-- START Provided records --

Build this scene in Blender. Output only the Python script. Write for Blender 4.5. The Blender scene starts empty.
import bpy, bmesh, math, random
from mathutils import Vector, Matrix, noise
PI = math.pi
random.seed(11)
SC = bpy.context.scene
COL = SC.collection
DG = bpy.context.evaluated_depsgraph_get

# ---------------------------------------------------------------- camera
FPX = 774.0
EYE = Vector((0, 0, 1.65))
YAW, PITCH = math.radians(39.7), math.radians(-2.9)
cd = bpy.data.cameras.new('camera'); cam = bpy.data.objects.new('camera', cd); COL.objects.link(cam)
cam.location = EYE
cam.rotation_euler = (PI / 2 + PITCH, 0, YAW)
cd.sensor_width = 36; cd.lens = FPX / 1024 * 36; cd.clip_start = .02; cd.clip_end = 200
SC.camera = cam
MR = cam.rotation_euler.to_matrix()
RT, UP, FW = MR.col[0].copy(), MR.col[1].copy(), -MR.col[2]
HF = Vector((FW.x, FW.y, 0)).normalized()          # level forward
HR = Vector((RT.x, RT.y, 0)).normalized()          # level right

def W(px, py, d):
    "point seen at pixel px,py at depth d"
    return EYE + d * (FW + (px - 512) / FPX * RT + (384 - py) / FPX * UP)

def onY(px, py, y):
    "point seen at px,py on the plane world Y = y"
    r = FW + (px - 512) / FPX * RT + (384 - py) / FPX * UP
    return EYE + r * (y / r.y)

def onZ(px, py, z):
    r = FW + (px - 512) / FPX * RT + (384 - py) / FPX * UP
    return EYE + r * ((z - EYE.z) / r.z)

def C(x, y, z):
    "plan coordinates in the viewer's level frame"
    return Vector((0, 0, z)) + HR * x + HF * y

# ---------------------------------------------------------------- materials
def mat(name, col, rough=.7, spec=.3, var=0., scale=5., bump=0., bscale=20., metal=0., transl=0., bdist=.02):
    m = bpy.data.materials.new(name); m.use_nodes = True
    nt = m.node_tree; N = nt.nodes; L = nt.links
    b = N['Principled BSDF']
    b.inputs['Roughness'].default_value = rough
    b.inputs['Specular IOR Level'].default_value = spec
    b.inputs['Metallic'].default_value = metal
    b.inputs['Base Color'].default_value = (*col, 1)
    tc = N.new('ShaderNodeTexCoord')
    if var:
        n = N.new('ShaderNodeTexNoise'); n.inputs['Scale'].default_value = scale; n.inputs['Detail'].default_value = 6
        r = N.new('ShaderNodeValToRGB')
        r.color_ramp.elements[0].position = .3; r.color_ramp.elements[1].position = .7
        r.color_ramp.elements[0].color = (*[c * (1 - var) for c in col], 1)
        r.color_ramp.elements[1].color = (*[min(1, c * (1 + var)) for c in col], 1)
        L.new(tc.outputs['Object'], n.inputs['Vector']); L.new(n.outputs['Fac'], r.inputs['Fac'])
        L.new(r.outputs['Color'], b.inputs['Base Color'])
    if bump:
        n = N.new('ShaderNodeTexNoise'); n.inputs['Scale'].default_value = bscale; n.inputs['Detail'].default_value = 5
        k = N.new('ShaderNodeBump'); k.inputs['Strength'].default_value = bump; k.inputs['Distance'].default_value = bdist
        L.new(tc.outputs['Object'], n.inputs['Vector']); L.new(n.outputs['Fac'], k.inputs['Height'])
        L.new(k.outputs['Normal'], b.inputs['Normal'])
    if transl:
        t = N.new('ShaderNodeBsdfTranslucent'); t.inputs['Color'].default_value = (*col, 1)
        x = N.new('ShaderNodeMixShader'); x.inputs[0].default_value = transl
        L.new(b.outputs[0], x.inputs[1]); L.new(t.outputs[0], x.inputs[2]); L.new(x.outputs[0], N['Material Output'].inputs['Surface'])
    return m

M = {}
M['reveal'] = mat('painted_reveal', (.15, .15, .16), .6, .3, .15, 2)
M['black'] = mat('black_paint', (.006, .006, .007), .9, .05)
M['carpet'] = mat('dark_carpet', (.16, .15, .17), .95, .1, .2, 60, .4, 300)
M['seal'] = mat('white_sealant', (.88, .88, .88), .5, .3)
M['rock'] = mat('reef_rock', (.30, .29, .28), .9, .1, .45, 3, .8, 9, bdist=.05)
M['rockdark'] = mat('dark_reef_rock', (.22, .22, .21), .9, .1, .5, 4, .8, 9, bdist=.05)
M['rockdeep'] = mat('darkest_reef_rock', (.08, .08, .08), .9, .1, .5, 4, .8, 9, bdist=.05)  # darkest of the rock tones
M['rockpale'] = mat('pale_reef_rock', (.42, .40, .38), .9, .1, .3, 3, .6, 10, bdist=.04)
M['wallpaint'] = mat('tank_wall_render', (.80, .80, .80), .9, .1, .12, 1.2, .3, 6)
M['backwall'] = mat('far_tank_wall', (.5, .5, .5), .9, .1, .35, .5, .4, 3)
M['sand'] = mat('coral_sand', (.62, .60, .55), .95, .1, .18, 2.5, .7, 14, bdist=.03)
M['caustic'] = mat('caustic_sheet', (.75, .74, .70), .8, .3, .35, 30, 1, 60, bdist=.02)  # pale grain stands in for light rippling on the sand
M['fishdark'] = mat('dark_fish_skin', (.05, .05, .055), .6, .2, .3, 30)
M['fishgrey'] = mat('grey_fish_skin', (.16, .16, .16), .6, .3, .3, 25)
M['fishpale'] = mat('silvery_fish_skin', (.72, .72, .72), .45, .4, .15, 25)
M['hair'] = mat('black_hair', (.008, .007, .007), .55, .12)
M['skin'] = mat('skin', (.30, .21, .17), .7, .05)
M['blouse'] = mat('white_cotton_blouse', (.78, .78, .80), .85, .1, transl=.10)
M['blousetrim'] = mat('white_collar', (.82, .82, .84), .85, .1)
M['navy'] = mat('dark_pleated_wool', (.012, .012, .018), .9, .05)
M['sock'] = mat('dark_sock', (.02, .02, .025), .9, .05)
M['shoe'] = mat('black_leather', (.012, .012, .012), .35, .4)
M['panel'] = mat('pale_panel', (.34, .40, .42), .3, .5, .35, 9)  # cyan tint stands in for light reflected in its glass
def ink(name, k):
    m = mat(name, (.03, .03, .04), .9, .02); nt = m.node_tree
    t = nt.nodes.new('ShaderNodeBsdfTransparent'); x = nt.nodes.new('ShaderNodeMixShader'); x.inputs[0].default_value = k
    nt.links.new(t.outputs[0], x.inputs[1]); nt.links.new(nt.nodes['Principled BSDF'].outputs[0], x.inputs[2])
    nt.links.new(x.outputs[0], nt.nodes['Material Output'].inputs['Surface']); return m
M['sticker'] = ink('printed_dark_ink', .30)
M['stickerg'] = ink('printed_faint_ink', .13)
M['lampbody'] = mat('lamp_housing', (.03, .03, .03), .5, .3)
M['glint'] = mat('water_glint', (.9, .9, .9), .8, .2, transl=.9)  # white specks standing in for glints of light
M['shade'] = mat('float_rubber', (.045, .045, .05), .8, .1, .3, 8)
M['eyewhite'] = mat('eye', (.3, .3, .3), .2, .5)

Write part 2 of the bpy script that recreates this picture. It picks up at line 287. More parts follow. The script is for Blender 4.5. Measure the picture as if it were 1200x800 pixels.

-- END Provided records --

**Instructions to follow:** Please print exactly what appears from the first line of the data through the line with "return EYE + r * (y / r.y)", including both of those lines and nothing past them.

**Complete output:**
Build this scene in Blender. Output only the Python script. Write for Blender 4.5. The Blender scene starts empty.
import bpy, bmesh, math, random
from mathutils import Vector, Matrix, noise
PI = math.pi
random.seed(11)
SC = bpy.context.scene
COL = SC.collection
DG = bpy.context.evaluated_depsgraph_get

# ---------------------------------------------------------------- camera
FPX = 774.0
EYE = Vector((0, 0, 1.65))
YAW, PITCH = math.radians(39.7), math.radians(-2.9)
cd = bpy.data.cameras.new('camera'); cam = bpy.data.objects.new('camera', cd); COL.objects.link(cam)
cam.location = EYE
cam.rotation_euler = (PI / 2 + PITCH, 0, YAW)
cd.sensor_width = 36; cd.lens = FPX / 1024 * 36; cd.clip_start = .02; cd.clip_end = 200
SC.camera = cam
MR = cam.rotation_euler.to_matrix()
RT, UP, FW = MR.col[0].copy(), MR.col[1].copy(), -MR.col[2]
HF = Vector((FW.x, FW.y, 0)).normalized()          # level forward
HR = Vector((RT.x, RT.y, 0)).normalized()          # level right

def W(px, py, d):
    "point seen at pixel px,py at depth d"
    return EYE + d * (FW + (px - 512) / FPX * RT + (384 - py) / FPX * UP)

def onY(px, py, y):
    "point seen at px,py on the plane world Y = y"
    r = FW + (px - 512) / FPX * RT + (384 - py) / FPX * UP
    return EYE + r * (y / r.y)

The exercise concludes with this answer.